Here's the sad part: you'll need to cheat, too, unless you're the God of Rock. The first two levels are extremely easy, and then, the game decides that it wants to advance you to the next mode up. I usually play guitar on hard, due to the fact that I don't have the dexterity for expert yet. Hard in this game is Expert for Rock Band and the other Guitar Hero games. This was meant to cater to the fans who play on Expert. It throws off the people who aren't on Expert, on the ther hand. This is especially considering the fact that half of the soundtrack, while it's supposed to range through all types of rock, is over %50 speedy, deathly, metal or speedy, deathly prog. So, to advance through the game, you need to use your powers (most of which activate on their own only) and not worry about hitting all the notes. The only time I failed a song was because the track was going to fast for me to respond to the notes, and I was strumming too late, and because there is a new bug: the game will not pick up some rapid strums. It's irritating when you have a succession of five notes, and you strum five times, but on the last note, the game responds to it as a miss.

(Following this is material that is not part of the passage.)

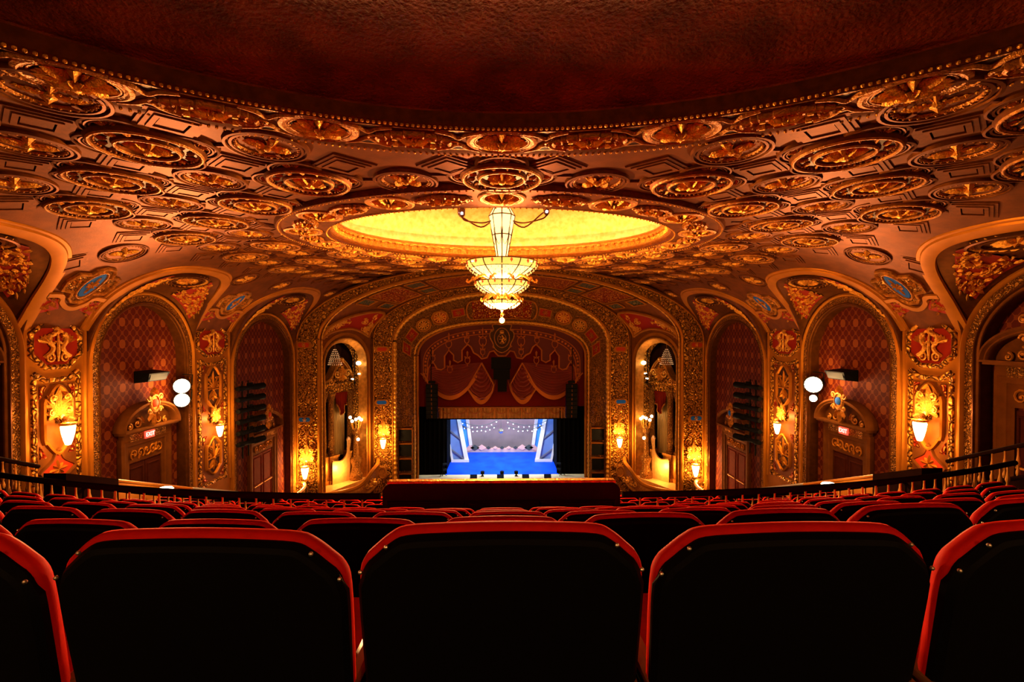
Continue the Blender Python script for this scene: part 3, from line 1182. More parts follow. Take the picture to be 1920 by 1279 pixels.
def doorway(s, dc, hc, ho, zc, zt, zb, label, sign=True, red=False):
    T = wall_T(s, W + .30)
    root = T(dc, zb, 0)
    th = thing('doorway', root, label, 'doorway', 'pedimented doorways in the niches')
    c = MB(T)
    c.sweep([(dc - hc + .16, zb), (dc - hc + .16, zc - .34), (dc + hc - .16, zc - .34), (dc + hc - .16, zb)],
            [(.16, 0), (.16, .14), (.06, .17), (-.04, .12), (-.12, .12), (-.16, .08), (-.26, .06), (-.26, 0)])
    obj('door_casing', c, 'door_case', th)
    f = MB(T)
    f.box((dc - hc + .05, zc - .36, 0), (dc + hc - .05, zc - .02, .15))
    fr = obj('frieze', f, 'door_case', th)
    f = MB(T)
    f.box((dc - hc * .72, zc - .31, .14), (dc - .22, zc - .07, .165))
    f.box((dc + .22, zc - .31, .14), (dc + hc * .72, zc - .07, .165))
    obj('frieze_relief', f, 'filigree_fine', fr)
    k = MB(T)
    k.box((dc - hc - .10, zc - .03, 0), (dc + hc + .10, zc + .03, .34))
    k.box((dc - hc - .14, zc + .03, 0), (dc + hc + .14, zc + .08, .40))
    obj('cornice', k, 'door_case', th)
    # open segmental pediment
    R = hc + .08
    a = MB(T)
    a.sweep([(dc + R * math.cos(t), zc + .06 + R * .62 * math.sin(t)) for t in [PI - PI * i / 24 for i in range(25)]],
            [(.10, 0), (.10, .38), (.04, .40), (.0, .33), (-.03, .33), (-.06, .28), (-.06, 0)])
    pd = obj('pediment_arch', a, 'door_case', th)
    t_ = MB(T)
    t_.flat([(dc + R * .98 * math.cos(PI * i / 20), zc + .06 + R * .60 * math.sin(PI * i / 20)) for i in range(21)], .10)
    obj('tympanum', t_, 'bronze', pd)
    g = MB(pad(T, .10))
    for sg in (-1, 1):
        g.spiral((dc + sg * hc * .42, zc + .25), .16, PI / 2, 1.3, sg, .035, .05)
        g.spiral((dc + sg * hc * .70, zc + .17), .10, PI / 2, 1.3, sg, .03, .05)
        for q in range(4):
            g.leaf((dc + sg * hc * .15, zc + .22), (PI / 2 - sg * (.4 + .35 * q)), .26, .1, .08)
    obj('scroll_relief', g, 'gold_dark', pd)
    # shield crest breaking the arch
    cr = MB(pad(T, .34))
    cr.lathe([(.30, 0), (.28, .07), (.22, .09), (.20, .04), (0, .06)], 16, c=(dc, zc + .86), sx=.78, sy=1.15)
    for sg in (-1, 1):
        cr.spiral((dc + sg * .27, zc + 1.05), .11, PI, 1.2, -sg, .035, .05)
        cr.spiral((dc + sg * .25, zc + .62), .10, 0, 1.2, sg, .035, .05)
        cr.leaf((dc + sg * .1, zc + .55), -PI / 2 + sg * .5, .34, .14, .08)
    for q in range(5):
        cr.leaf((dc, zc + 1.10), PI / 2 + (q - 2) * .45, .34 - .05 * abs(q - 2), .13, .10)
    cr.leaf((dc, zc + .5), -PI / 2, .42, .18, .1)
    crest = obj('crest', cr, 'gold_dark', th)
    sh = MB(pad(T, .40))
    sh.ball((dc, zc + .86, 0), .15, 10, 5, .4)
    obj('crest_jewel', sh, 'red_bright' if s < 0 else 'blue_paint', crest)
    # transom relief and the pair of leaves
    tr = MB(T)
    tr.box((dc - ho, zt + .06, .0), (dc + ho, zc - .50, .06))
    to = obj('transom_panel', tr, 'door_case', th)
    tr = MB(pad(T, .06))
    L = ho * .86
    hh = (zc - .50 - zt - .06)
    for q in range(-2, 3):
        tr.spiral((dc + q * L * .42, zt + .06 + hh * .5), hh * .30, q, 1.2, 1 if q % 2 else -1, .03, .03, 12)
    for q in range(8):
        tr.leaf((dc - L + q * L * .27, zt + .06 + hh * .5), q * 2.3, hh * .4, .1, .05)
    obj('transom_relief', tr, 'gold_paint', to)
    for sg in (-1, 1):
        d = MB(T)
        d.box((dc + sg * .01 if sg > 0 else dc - ho, zb, -.06), (dc + ho if sg > 0 else dc - .01, zt, .02))
        for z0, z1 in ((zb + .15, zb + .95), (zb + 1.1, zt - .15)):
            if z1 > z0:
                d.sweep([(dc + sg * .12, z0), (dc + sg * (ho - .12), z0), (dc + sg * (ho - .12), z1), (dc + sg * .12, z1)], half_round(.025, .03, .02), True)
        lf = obj('door_leaf', d, 'door_red' if red else 'door_wood', th)
        b = MB(T)
        b.box((dc + sg * .08, zb + 1.02, .02), (dc + sg * (ho - .1), zb + 1.07, .09))
        obj('push_bar', b, 'gold_dark', lf)
    if sign:
        b = MB(T)
        b.box((dc - .20, zc - .32, .16), (dc + .20, zc - .08, .22))
        sg_ = obj('exit_sign', b, 'sign_red', th, smooth=False)
        U = Vector((0, -s, 0))
        V = Vector((0, 0, 1))
        N = Vector((-s, 0, 0))
        mt = Matrix((Vector((0, s * -1, 0)) * 1, V, N)).transposed().to_4x4()
        mt = Matrix(((0, 0, -s, 0), (-s * -1 * -1, 0, 0, 0), (0, 1, 0, 0), (0, 0, 0, 1)))
        mt.translation = T(dc, zc - .20, .222) - WO[th.name]
        text_obj('exit_lettering', 'EXIT', .20, mt, 'sign_letter', sg_)
    return th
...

It's not over strum, either. Even on easier modes, with now extremely rapid notes, the game will jerk the track and say you missed a note that you hit, and it counted. Other times, it'll just jerk the track. On the other hand, vocals are the same as Guitar Hero 5, meaning you don't have to sound exactly like the singer to pass a song, but you'll still miss a perfect score if you don't say one word at the right time. While it feels good to sing "Bohemian Rhapsody" in my own voice (mostly), I still have to do a falsetto to get the high notes, where, you know, the harmony should be. Seriously, Rock Band has done harmony in two, soon three, different games, and Guitar Hero can't get the point? Overall, though, the gameplay is the mostly the same, though, it is a little bit leaned to the player, as if they realized that they made the game too hard, and decided to make it impossible to lose unless you just purposely lost or weren't used to the speed.
Let's head over to the graphics. Most of the time, they suck, even for Guitar Hero's art style. Again, this is due to character design issues. Judy Nails, once again, is made into a sex symbol at the ripe age of 17, and changes into a succubus with a Glasgow Smile and one wing. Really?! Small details, such as mesh sleeves, tend to get stretched out and blurred, too. The real trick is that so much is animated, including details on some of the guitars, that it distracts you from the game.

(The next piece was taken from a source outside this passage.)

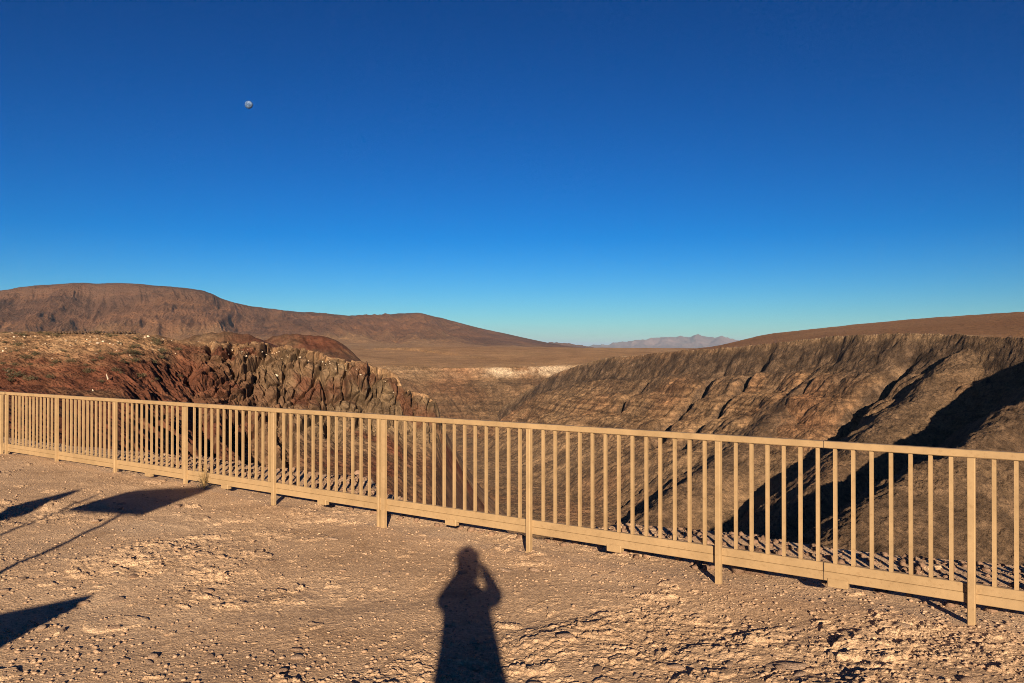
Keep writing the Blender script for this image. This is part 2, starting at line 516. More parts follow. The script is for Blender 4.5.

Again, though, they did do something right, both with graphics and soundtrack. They made a Rush setlist, and based the three venues off of the setlist: the entire 20 minutes of "2112" as narrated by the band. Cool if you're a Rush fan, but it feels a little forced into the game's... "story." I mean, the only similarity is that you find a guitar in a cave. Woo!
Finally, the setlist. Aside from Rush, I have found a whopping total of five songs I like that aren't on Rock Band, or announced for Rock Band 3. Others that I kind of like are incredibly boring to play. I love me some A Perfect Circle, but why did they pick "The Outsider" over the obvious technical songs like, "The Hollow," "Magdelena," "Pet," or even "Thinking Of You?" The have Rammstein's "Waidmanns Heil" (a song about "hunting" women) and Nine Inch Nails' "Wish" (a.k.a. "the Fist Fuck Song"), why not have a song about masturbation? To make that even worse, the tracks that were all ready in Rock Band are copied exactly like they are in that game, only with hammer-ons thrown in to make it seem different. The main riff for "The Feel Good Drag" isn't constantly hammered-on in reality.

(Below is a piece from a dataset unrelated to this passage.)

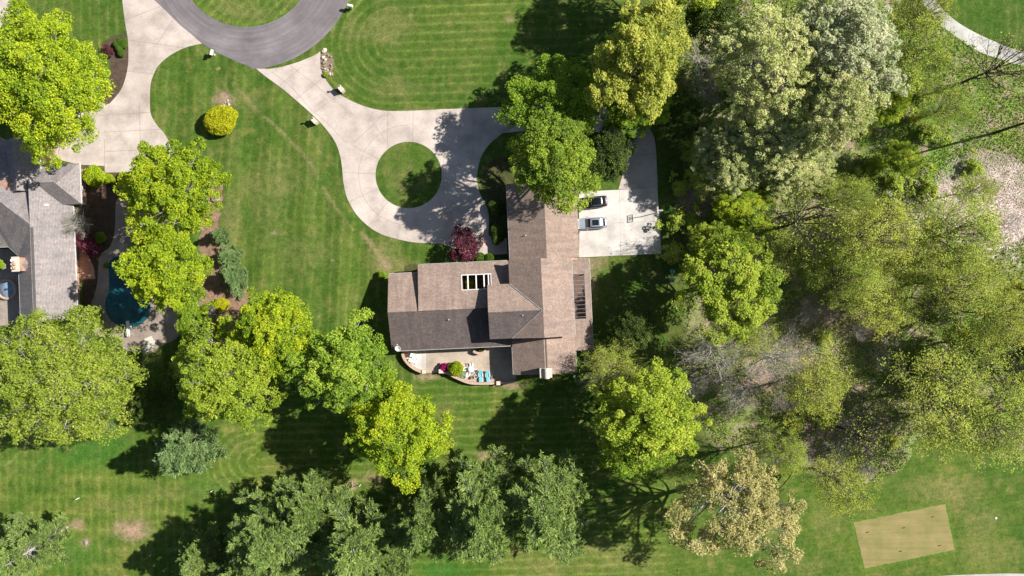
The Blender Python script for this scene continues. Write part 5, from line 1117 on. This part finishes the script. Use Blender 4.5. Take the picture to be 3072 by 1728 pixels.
# ------------------------------------------------------------------ vehicles
def car(name, label, x, y, rot, paint, glassroof=True, Lc=4.75, Wc=1.88, Hc=1.68):
    t = thing(name, label, 'car', (x, y, .055), rot, 'cars parked by the garage')
    def loft(sts, nseg, name_, mat, cap=True):
        mb = MB(); vs = []
        for xs, hw, z0, z1, e in sts:
            for k in range(nseg):
                a = 2 * math.pi * k / nseg; ca, sa = math.cos(a), math.sin(a)
                vs.append((xs, hw * math.copysign(abs(ca) ** (2 / e), ca), (z0 + z1) / 2 + (z1 - z0) / 2 * math.copysign(abs(sa) ** (2 / e), sa)))
        m_ = len(sts); fs = [(i * nseg + k, (i + 1) * nseg + k, (i + 1) * nseg + (k + 1) % nseg, i * nseg + (k + 1) % nseg) for i in range(m_ - 1) for k in range(nseg)]
        fs += [tuple(range(nseg)), tuple(range(m_ * nseg - 1, (m_ - 1) * nseg - 1, -1))]
        mb.add(vs, fs, True); o = mb.build(name_, mat, t)
        bm = bmesh.new(); bm.from_mesh(o.data); bmesh.ops.recalc_face_normals(bm, faces=bm.faces); bm.to_mesh(o.data); bm.free(); return o
    h = Lc / 2; w_ = Wc / 2      # front towards -x
    loft([(-h, w_ * .62, .42, .72, 3), (-h + .08, w_ * .8, .3, .84, 3.5), (-h + .3, w_ * .93, .26, .93, 4), (-h + .8, w_ * .99, .24, 1.0, 4.5), (-h + 1.35, w_, .24, 1.05, 5), (0, w_, .24, 1.06, 5.5), (h - 1.2, w_, .24, 1.08, 5.5), (h - .5, w_ * .98, .26, 1.06, 5), (h - .15, w_ * .93, .32, 1.0, 4.5), (h, w_ * .8, .45, .9, 3.5)], 28, 'body', paint)
    loft([(-h + 1.22, w_ * .74, .98, 1.06, 5), (-h + 1.95, w_ * .80, .98, 1.52, 4.5), (-h + 2.5, w_ * .81, .98, Hc - .08, 4.5), (h - 1.2, w_ * .80, .98, Hc - .08, 4.5), (h - .62, w_ * .77, .98, 1.45, 4.5), (h - .18, w_ * .72, .98, 1.1, 4)], 28, 'windows', M['glass'])
    loft([(-h + 2.0, w_ * .66, 1.50, 1.575, 4), (-h + 2.25, w_ * .72, 1.52, Hc - .02, 3.5), (-h + 3.0, w_ * .73, 1.54, Hc, 3.5), (h - 1.2, w_ * .72, 1.54, Hc - .02, 3.5), (h - .62, w_ * .66, 1.48, 1.58, 3.5)], 24, 'roof', paint)
    if glassroof: MB().box(-h + 2.3, h - 1.35, -w_ * .5, w_ * .5, Hc - .01, Hc + .012).build('sunroof', M['glass'], t)
    for s_ in (-1, 1):
        MB().tube([(-h + 2.2, s_ * w_ * .68, Hc - .02), (h - .9, s_ * w_ * .68, Hc - .04)], .025, n=6).build('roof_rail', M['metal'], t)
        MB().tube([(-h + 1.3, s_ * w_ * .76, 1.05), (-h + 2.1, s_ * w_ * .76, 1.55)], .04, n=6).build('pillar', paint, t)
        MB().tube([(h - .25, s_ * w_ * .72, 1.1), (h - .75, s_ * w_ * .72, 1.5)], .06, n=6).build('pillar', paint, t)
        mr = MB(); mr.box(-h + 1.45, -h + 1.62, s_ * (w_ + .09) - .1, s_ * (w_ + .09) + .1, 1.0, 1.16); mr.build('mirror', paint, t)
        MB().box(-h + .04, -h + .3, s_ * w_ * .68 - .16, s_ * w_ * .68 + .16, .66, .8).build('headlight', M['white'], t)
        MB().box(h - .2, h - .01, s_ * w_ * .68 - .16, s_ * w_ * .68 + .16, .8, .95).build('taillight', REDL, t)
        for q in (-h + .95, h - .95):
            wl = MB(); wl.tube([(q, s_ * (w_ - .24), .34), (q, s_ * (w_ - .0), .34)], .34, n=24); wo = wl.build('wheel', M['dark'], t)
            MB().tube([(q, s_ * (w_ - .01), .34), (q, s_ * (w_ + .012), .34)], .21, n=16).build('rim', M['metal'], wo)
    MB().box(h - .03, h + .02, -.26, .26, .62, .74).build('number_plate', M['white'], t)
    return t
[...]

This game really isn't worth the price of admission for these reasons, and one big one: it was meant to cater to the series' fanbase, but with the "Warrior" premise, and some cheap and terrible song choices, it will alienate them. GH is trying to compete with RB by ignoring true innovation (seriously, harmonies and a keyboard with RB3, the same exact gameplay with GH6), and saying that slightly changing characters will make it a different game by adding monster powers, and giving the same powers to the characters anyway. Do yourself a favor, buy RB3, and wait for this to go down in price if you really want to play the same songs on a different game.
Overall:
D
+ Same game play...
- Marred by upping the difficulty level for no real reason
- Powers feel like your cheating
+RUSH!!!!
- Copycat setlist from Rock Band!!!
- Seriously... 17 year olds...
* Edit: They put a NO FAIL mode in the game as a pre-unlocked cheat. NO FAIL mode on a game that you have to try to fail on. Seriously?